Given the record grain yield of 2014 and lower commodity prices going forward, our forecast calls for cash receipts to be down about 5% in 2015. Of note, although livestock receipts remain at high levels, crop receipts for 2015 are forecast to be down about 17% lower than 2012 crop receipt record.”

Unfavorable growing conditions could have a big impact on prices

“global grain stocks-to-use ratios remain at somewhat sensitive levels even after abundant harvest. Global grain and oil seed demand remains strong, while supplies appear to be adequate. Even so, unfavorable growing conditions in any key region of the world as well as unknown impacts from any geopolitical tensions could lower production, reduce the stocks-to-use ratio and result in prices quickly moving higher.”

Expect ag and turf equipment sales to be down 20% next year

“fiscal year 2015 Deere sales of worldwide Ag & Turf equipment are now forecast to be down about 20%. The Ag & Turf division operating margin is forecast to be about 8% in 2015 due to lower shipment volumes and a less favorable product mix as large ag machinery shipments declined.”

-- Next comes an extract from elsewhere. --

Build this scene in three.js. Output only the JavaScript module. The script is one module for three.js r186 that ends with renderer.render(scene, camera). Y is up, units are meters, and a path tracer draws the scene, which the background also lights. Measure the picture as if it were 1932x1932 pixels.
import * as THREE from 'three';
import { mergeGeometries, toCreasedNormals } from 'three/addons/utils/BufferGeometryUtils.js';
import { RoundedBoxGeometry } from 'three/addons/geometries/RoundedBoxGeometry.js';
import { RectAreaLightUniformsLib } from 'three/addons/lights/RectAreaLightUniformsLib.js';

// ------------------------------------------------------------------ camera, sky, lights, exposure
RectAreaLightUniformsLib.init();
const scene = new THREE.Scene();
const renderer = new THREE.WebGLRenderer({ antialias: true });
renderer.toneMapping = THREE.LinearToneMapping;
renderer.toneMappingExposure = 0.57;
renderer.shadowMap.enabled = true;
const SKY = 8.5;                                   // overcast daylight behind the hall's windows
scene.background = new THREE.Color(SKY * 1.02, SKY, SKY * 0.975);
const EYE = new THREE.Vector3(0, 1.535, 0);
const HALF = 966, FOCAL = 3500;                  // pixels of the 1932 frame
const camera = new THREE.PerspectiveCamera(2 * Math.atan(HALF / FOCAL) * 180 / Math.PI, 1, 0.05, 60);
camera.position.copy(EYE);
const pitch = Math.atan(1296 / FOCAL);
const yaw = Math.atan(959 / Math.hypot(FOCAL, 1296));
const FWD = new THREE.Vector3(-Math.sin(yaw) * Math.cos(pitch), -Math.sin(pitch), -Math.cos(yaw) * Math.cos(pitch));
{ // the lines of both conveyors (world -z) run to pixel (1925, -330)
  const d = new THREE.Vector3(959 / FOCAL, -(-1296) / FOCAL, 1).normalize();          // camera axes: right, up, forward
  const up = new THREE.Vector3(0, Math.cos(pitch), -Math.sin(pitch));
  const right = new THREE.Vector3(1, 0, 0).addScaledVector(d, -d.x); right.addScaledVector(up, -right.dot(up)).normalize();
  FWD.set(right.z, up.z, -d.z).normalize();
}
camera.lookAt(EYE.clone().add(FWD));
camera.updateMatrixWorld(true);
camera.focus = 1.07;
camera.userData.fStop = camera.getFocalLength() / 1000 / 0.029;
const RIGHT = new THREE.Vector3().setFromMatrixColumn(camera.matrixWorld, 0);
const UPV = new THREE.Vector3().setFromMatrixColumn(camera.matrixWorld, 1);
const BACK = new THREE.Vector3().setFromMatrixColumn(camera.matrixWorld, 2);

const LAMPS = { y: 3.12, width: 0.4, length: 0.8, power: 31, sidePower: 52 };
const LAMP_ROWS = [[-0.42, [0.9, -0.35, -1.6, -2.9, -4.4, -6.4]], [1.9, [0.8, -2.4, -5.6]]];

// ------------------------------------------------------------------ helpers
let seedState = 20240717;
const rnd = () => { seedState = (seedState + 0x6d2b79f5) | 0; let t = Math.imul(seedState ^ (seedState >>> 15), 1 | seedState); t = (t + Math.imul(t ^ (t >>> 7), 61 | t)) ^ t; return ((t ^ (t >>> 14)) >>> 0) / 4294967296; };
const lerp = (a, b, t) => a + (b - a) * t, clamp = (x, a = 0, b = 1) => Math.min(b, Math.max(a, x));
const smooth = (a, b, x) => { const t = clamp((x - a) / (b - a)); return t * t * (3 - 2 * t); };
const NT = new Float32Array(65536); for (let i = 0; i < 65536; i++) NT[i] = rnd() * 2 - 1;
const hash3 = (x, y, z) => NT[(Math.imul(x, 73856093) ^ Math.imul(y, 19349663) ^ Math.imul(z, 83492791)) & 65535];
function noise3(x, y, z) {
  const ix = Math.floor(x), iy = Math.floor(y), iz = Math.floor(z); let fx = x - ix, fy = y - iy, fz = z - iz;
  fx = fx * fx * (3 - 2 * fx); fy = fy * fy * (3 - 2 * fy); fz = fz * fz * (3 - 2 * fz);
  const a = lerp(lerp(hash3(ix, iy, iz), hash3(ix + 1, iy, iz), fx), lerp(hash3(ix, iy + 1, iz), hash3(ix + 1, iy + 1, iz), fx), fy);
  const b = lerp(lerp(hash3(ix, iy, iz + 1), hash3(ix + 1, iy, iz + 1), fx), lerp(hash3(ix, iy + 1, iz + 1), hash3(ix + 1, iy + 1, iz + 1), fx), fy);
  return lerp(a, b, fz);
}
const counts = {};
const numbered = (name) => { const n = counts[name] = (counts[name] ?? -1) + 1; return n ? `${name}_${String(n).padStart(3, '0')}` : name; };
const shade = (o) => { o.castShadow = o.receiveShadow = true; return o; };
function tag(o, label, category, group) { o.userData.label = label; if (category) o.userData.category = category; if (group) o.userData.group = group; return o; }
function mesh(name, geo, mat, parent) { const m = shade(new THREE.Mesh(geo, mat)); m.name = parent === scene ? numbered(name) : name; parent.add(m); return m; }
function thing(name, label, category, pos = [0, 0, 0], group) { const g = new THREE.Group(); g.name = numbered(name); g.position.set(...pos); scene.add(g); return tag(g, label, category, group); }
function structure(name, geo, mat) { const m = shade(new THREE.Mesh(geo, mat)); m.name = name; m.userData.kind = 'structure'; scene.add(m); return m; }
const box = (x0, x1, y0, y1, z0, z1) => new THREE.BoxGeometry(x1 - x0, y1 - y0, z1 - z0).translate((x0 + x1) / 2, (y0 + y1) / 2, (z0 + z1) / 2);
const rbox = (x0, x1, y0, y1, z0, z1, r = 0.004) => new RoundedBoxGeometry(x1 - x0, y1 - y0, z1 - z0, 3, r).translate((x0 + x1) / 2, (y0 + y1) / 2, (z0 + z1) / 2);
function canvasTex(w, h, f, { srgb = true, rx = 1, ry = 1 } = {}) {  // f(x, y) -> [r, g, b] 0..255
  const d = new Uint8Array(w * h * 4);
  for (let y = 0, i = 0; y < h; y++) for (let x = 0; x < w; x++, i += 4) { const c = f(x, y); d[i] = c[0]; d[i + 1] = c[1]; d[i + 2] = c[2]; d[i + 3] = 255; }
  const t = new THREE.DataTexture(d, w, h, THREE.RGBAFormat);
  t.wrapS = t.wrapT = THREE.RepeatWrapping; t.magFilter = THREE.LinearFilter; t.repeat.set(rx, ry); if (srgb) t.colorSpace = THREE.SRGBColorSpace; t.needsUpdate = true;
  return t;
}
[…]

The long term trends are still in tact

” the trends that hold so much promise for John Deere’s future translates on population growth, rising living standards and increased demand for grain remain very much intact. They are largely unaffected by the periodic ups and downs of the farm economy”

Cash receipts is the best indicator of our future sales

“in some of the analysis that’s been done internally specifically around from our Chief Economist and again we continue to believe that farm cash receipt is the best indicator of sales in the US and Canada”

If you assume normal weather, then demand will outpace production

“much of that increase in the US corn stocks that we’ve seen is related to a bulk normal weather, and that’s resulted in yield really well in excess of trend. If you look out into 2015 and 2016, so the crop that will be planted this spring, if you assume trend yield, so just normal weather, not above normal weather, but normal weather trend yield, assume demand continues at same pace as 2015, so no increase in demand, holding demand solid, even if you assume acreage stays the same, you would see a drawdown in US corn carryovers as a result of that. The demand would outpace the production. And of course, as you’re probably aware, most analysts now expect US corn farmers to reduce acreage somewhat next year. ”

Only one period since 1965 that we’ve had three years of negative sales

“there’s only really one period if you look from 1965 forward where we saw three sequential years of lower sales. And even in that scenario, one of those years, I think, was less than 1% down.”

The worst thing that could happen is really good weather

“I would tell you the biggest downside risk would be that we would have incredibly positive weather again and that you would see trend yields moving forward.”